• **The problem**: Find the word "this" in the records below. List each line containing it.

• **Task data**:
──────────

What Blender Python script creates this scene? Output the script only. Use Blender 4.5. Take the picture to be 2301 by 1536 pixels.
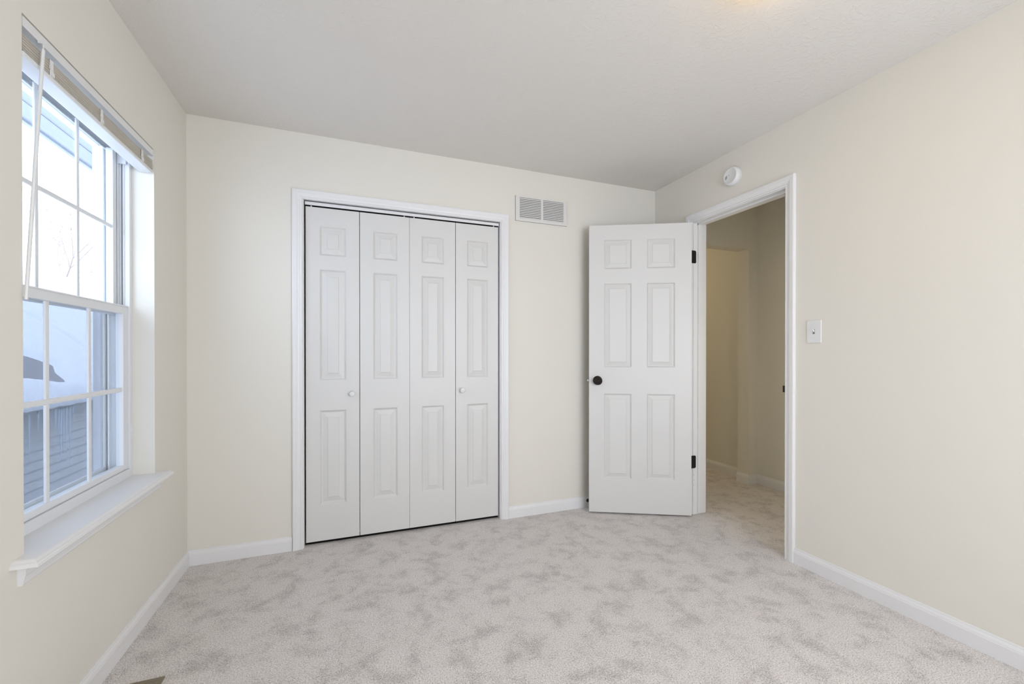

──────────

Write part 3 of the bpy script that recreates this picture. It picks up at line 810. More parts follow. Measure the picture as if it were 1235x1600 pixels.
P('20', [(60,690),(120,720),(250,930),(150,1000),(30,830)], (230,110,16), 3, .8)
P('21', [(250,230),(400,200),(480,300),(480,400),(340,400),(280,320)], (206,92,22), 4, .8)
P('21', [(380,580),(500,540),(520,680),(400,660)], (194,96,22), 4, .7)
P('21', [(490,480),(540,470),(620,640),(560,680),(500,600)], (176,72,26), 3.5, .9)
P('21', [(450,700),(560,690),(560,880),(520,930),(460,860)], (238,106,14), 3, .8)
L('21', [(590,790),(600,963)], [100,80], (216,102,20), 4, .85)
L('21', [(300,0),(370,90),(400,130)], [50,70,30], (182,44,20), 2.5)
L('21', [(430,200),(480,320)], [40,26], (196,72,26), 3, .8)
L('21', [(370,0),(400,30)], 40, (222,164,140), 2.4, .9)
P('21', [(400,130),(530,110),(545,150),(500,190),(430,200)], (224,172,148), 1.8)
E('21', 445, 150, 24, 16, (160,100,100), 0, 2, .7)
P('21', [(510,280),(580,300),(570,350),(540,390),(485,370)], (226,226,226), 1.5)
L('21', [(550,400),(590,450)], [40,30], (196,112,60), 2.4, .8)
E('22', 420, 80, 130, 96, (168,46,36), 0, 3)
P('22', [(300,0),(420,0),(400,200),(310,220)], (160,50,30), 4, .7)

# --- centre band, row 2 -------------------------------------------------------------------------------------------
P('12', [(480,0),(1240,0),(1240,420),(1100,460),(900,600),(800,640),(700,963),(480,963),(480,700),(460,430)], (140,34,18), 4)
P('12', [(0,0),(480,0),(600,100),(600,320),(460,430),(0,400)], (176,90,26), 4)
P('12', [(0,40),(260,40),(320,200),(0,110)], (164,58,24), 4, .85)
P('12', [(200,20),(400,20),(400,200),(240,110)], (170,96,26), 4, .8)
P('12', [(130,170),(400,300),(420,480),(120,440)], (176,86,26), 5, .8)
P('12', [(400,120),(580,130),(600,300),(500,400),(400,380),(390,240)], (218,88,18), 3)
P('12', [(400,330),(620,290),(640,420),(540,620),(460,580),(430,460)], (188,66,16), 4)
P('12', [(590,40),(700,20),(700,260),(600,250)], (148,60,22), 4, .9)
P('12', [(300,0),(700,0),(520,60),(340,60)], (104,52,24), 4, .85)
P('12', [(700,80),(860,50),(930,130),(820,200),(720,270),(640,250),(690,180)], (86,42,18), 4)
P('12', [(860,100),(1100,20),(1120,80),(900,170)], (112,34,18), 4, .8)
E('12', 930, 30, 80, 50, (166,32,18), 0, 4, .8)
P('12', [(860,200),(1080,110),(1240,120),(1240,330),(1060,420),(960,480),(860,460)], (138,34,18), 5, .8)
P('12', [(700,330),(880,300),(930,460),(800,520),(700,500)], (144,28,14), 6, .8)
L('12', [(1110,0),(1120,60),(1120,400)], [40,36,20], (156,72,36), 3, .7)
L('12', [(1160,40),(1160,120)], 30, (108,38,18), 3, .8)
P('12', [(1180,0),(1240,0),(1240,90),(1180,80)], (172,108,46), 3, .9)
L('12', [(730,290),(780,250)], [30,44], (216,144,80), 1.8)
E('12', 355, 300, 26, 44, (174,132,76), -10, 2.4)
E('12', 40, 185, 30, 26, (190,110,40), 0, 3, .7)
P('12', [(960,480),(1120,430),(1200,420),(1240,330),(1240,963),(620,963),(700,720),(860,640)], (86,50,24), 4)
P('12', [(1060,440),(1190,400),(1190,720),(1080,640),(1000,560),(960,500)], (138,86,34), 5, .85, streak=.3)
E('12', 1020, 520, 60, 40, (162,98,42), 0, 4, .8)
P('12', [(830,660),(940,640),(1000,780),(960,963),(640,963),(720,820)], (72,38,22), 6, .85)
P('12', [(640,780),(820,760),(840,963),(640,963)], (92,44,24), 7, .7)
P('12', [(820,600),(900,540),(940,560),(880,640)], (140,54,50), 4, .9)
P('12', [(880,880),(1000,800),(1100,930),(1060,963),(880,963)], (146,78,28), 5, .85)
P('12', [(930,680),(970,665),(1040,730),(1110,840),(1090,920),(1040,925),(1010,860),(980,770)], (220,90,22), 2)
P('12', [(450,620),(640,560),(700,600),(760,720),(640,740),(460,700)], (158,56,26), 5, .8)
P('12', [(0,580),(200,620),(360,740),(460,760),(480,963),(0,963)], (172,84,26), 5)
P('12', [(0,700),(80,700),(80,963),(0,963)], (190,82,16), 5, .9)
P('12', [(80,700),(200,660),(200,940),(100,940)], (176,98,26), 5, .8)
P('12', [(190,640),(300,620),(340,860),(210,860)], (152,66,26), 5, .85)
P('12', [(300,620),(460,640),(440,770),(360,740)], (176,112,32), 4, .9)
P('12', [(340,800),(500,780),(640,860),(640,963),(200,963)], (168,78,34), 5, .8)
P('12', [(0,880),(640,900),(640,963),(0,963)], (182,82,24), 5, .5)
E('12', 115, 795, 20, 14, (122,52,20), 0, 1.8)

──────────

• **Full answer**:
What Blender Python script creates this scene? Output the script only. Use Blender 4.5. Take the picture to be 2301 by 1536 pixels.
Write part 3 of the bpy script that recreates this picture. It picks up at line 810. More parts follow. Measure the picture as if it were 1235x1600 pixels.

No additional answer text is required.